Turkey’s Foreign Minister Ahmet Davutoglu has just completed a trip to Iran. He is trying to cool down two crises. The first is the escalating talk of war and sanctions between the West and Iran and the second is the eruption of conflict between Sunnis and Shiites triggered by the governmental crisis in Iraq.
If either of these crises escalates, Turkey will have to choose sides. That is something it doesn’t really want, given its burgeoning trade ties with Iran (estimated at $15 billion a year and growing) and the fact that it imports thirty percent of its energy from the Islamic Republic of Iran.
If the European Union goes through with its plan to impose an embargo on oil purchases from Iran, pressure will grow on Turkey to follow suit unless it can obtain a waiver from the United States. Playing the role of intermediary is a way of letting Turkey off the hook while earning the gratitude of the countries in the European Union who would like to avoid more serious sanctions against Iran.
Similarly, an unraveling of the situation in Iraq leading to open hostilities between the Shiites and Sunnis could also produce escalation with Iran, the patron of the Shiites. That would cause the Gulf States to pressure Turkey, a Sunni state, to weaken its connection with Iran. During his visit to Iran, the Turkish Foreign Minister met with Moqtada al-Sadr, the firebrand Shiite cleric who commands the so-called Mahdi Army in Iran.
An article appearing in the Christian Science Monitor argued that Turkey and Iran have effectively partitioned Iraq with Turkey in charge of the Kurdish zone and Iran taking the Shiite East, thereby upending Western diplomacy. A contrary argument could be made that such a partition would be detrimental to Turkey as it would add Kurdish Iraq to the existing Kurdish population in Turkey.
The visit by the Turkish foreign minister comes after Turkey had backed the insurgents in Syria against the regime of Bashar al-Assad, a major ally of Iran. This resulted in the flareup of tensions between Turkey and Iran. Now Davutoglu sought to transmit the reassuring message that Turkey and Iran can contribute to a solution in Iraq and Syria.

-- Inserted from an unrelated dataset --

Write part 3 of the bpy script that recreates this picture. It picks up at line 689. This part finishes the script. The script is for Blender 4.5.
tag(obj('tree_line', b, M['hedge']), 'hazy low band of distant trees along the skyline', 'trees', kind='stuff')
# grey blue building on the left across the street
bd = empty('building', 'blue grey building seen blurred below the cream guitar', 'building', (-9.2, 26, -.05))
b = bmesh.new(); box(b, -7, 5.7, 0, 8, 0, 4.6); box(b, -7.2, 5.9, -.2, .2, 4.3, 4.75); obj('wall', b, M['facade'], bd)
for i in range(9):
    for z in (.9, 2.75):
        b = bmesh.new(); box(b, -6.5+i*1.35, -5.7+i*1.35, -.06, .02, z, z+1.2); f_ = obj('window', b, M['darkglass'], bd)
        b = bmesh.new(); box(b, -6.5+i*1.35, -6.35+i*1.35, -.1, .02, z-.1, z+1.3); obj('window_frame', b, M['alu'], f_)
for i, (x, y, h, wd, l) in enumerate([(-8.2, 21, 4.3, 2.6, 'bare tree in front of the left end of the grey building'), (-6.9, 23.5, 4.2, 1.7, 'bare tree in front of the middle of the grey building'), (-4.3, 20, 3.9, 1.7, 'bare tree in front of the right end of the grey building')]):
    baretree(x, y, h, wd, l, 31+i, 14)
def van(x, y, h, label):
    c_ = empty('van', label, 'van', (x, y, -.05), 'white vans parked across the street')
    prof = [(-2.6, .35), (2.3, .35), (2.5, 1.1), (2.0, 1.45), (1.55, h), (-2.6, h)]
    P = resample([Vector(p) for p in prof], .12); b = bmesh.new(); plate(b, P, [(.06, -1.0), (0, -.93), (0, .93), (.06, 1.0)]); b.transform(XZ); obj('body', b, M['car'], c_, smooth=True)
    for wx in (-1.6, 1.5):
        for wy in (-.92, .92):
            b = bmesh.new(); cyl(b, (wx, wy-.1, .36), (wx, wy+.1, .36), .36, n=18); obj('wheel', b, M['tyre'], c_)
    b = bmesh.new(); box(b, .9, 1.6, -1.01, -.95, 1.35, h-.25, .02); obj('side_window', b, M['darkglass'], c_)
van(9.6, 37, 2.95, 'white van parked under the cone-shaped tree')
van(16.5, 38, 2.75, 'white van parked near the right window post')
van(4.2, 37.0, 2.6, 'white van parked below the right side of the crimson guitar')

“We do not regard any country a threat to us; we confide in Iran and Iran confides in us; the trust is mutual,”
“If relations between Turkey and Iran were at the level they were 10 years ago, a sectarian clash would have already erupted in the region,” Davutoğlu told a group of reporters aboard his plane back to Ankara, according to the pro-government Zaman. Fortunately, he implied, Turkey and Iran were acting responsibly to keep sectarian tensions in check.